All About About

The New York Times’s quarterly earnings report offers a lens into that company’s transition from print to online revenues, and its attempts to charge for at least some online access. Online revenues rose 22 percent and, though still presumably a fraction of overall revenues, they seem to be the sugar that sweetens the company’s cup. Online revenues are not separately accounted except for About.com. Quoting now from the release:

” … advertising revenues for the Company’s business units increased 3.4% … Excluding About.com, which was acquired in March 2005, advertising revenues decreased 0.3%.”

Separately the Times said it has 410,00 Times Select subscribers. Paid Content, which called the Times earnings to my attention, noted that

“about 62 percent get the service as part of their print subscription and about 38 percent are online only. No mention of whether any of the new subs are half-price academic sign-ups.”

Doom, Gloom & College:Reader Andi Silver recently pointed me to a hilarious essay entitled “Are Newspapers Doomed ?” This would not automatically be funny to moi, who derives both sustenance and satisfication from a major metro that has, to put it mildly, seen better days. Chalk it up to the skill of writer Joseph Epstein and the editors of Commentary magazine for serving up a dish that me laughing even as it suggested my goose is cooked.

Consider, for instance, this following line that Epstein tosses off while explaining why he considers today’s newspapers irrelevant as compared to legendary opinion leaders of the past such as Walter Lippmann:

“I almost never read the editorials, following the advice of the journalist Jack Germond who once compared the writing of a newspaper editorial to wetting oneself in a dark-blue serge suit: “It gives you a nice warm feeling, but nobody notices.”

But the point of the essay, so far as I could distill it in a sentence, is that newspaper journalism has become a leak-driven process of fault-finding that presumes the Fourth Estate is there to wag the finger at the naughty.

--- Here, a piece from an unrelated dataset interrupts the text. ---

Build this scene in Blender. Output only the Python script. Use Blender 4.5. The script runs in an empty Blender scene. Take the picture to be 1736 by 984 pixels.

Journalism, he says, has become politicized and Epstein knows where to affix the blame, as he writes:

“The politicization of contemporary journalists surely has a lot to do with the fact that almost all of them today are university-trained. In Newspaper Days, H.L. Mencken recounts that in 1898, at the age of eighteen, he had a choice of going to college, there to be taught by German professors and on weekends to sit in a raccoon coat watching football games, or of getting a job on a newspaper, which would allow him to zip off to fires, whorehouse raids, executions, and other such festivities.”

This thought has been stewing in my head for weeks. I’m not sure whether I entirely agree or what I should do. Burn my degrees? But I will think on this some more in future entries. Meanwhile, read Epstein yourself.

In case you wondered: Poynter commentator Chip Scanlon has a piece entitled “Why I Blog,” that has some interesting and prescriptive tips, once you get past what I considered to be the navel-gazing up top. There is a recipe that is fun and which I clipped out and pasted to my computer. Satisfaction is the prime ingredient — it sure ain’t the money!